Despite this setback, Dimon returned to the finance industry in 2000 as CEO of Bank One, which he merged with JPMorgan Chase two years later. Dimon became CEO of JPMorgan Chase at the end of 2005, and Chairman 12 months later.
John Mack
Started his career at Morgan Stanley in 1972, Mack rose through the ranks to become President. He eventually lost out in a power struggle with CEO Philip Purcell (who came to the firm after the 1997 Dean Witter merger), and left in 2001. A stint at Credit Suisse ended rather unsatisfactorily, and Mack went on to briefly become Chairman of hedge fund Pequot Capital, before returning to Morgan Stanley as CEO in 2005, after the fall of Purcell.
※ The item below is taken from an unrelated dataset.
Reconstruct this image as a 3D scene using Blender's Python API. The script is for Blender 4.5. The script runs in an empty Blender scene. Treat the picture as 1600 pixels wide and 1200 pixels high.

Mack stepped down as CEO at the end of last year, but remains Chairman.
Brian Moynihan
Originally joining Fleet Boston in 1993, Moynihan became part of the Bank of America family in 2004 when BofA acquired Fleet.
Moynihan undertook a number of senior roles at Bank of America, but turned down an opportunity to run the bank's credit card division in Delaware in late 2008. BofA CEO Ken Lewis is said to have then told Moynihan that he'd have to leave, and a press release was prepared to cover off on this.
At the last minute, however, Lewis made Moynihan the bank's General Counsel, and he went on to win the internal fight to succeed Lewis as CEO just over a year later.